ヒンギスはパリが大好きだった。最初に優勝したのが全仏ジュニアであり、パリに来れば必ずモンマルトルの丘にのぼり、サクレクール寺院を訪ねてローソクを買い祈りを捧げた。97年には決勝まで進んでマヨリの前に力尽き、勝っていれば年間グランドスラム となっていた。

ただ、99年はあのジャッジですべてが変わったわけではなかった。問題の第2セット、ヒンギスは追いつかれながらも再度ブレイクし、5-4から自分のサービング・フォー・ザ・マッチで15-0、30-40とあと3ポイントまで迫った。

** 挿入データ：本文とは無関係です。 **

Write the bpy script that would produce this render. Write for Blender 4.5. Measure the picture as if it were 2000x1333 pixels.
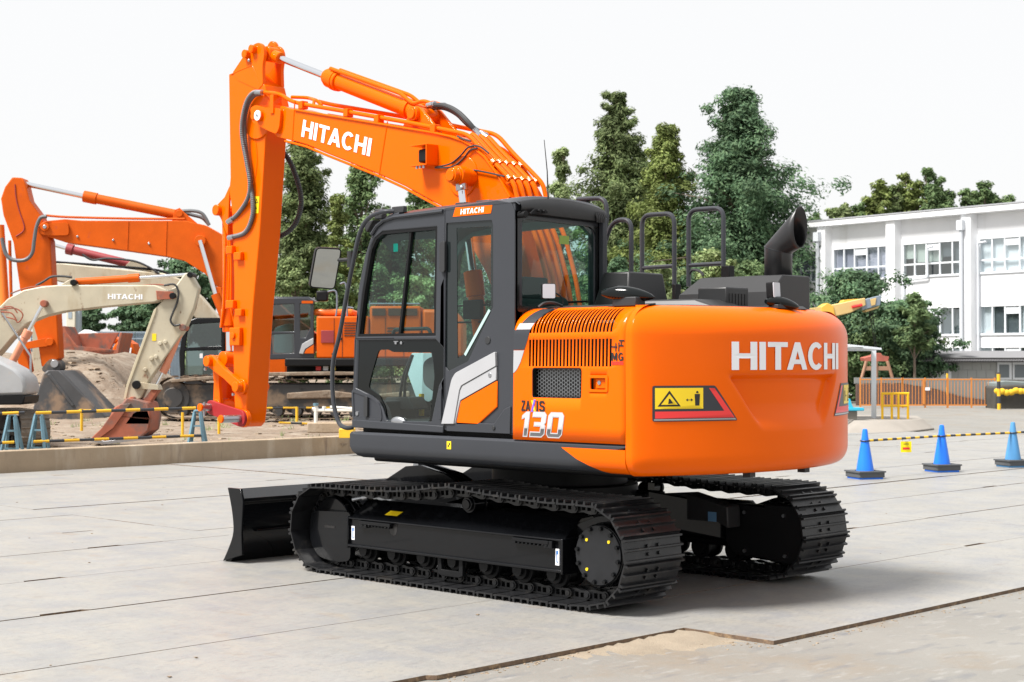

しかし、そこからグラフはすんなりブレークバックし、3ゲーム連続奪取。第2セットを制すると、第3セットは完全にグラフのペース。グラフの意地と経験が優った、これぞテニスだった。

表彰式に、いつまで経っても現れなかった。母メラニーが泣きじゃくる娘を引きずるように連れてきた異様な光景は、果たして勝負への口惜しさだったのだろうか。新しい時代が古い時代にぶつかる衝撃の大きさ……純粋無垢な少女が非情な現実に遭遇した驚きだったのではなかったか。

1999年全仏オープン女子シングルス決勝 グラフ対ヒンギス

人生経験の浅い十代でのスターダムには、それ以前にも多くの問題が生じ、マルチナ・ヒンギスにも紆余曲折はあった。私生活では結婚・離婚を繰り返し、中には裁判沙汰になる醜聞も聞こえてきた。それでも、天才の不変性は晩年の活躍に証明されている。最終的に2007年にシングルスから手を引くのだが、その後はダブルスでは4度メジャー優勝を果たし、ミックスダブルスでは34歳の2015年に全仏を除くメジャー3大会を制覇、翌16年にはついに“因縁の全仏”を制覇してキャリア・グランドスラムの笑顔をパリに咲かせた。才能は年齢とは関係ないのだ。通算43回のツアー優勝の内、東レPPOで5度優勝。97年の最終日は戦われなかったが、振り返れば、あそこで披露した器用な“お手玉”がその後の輝かしいキャリアに重なる。そして一人遊びに慣れた天才少女の孤独を思い出させる。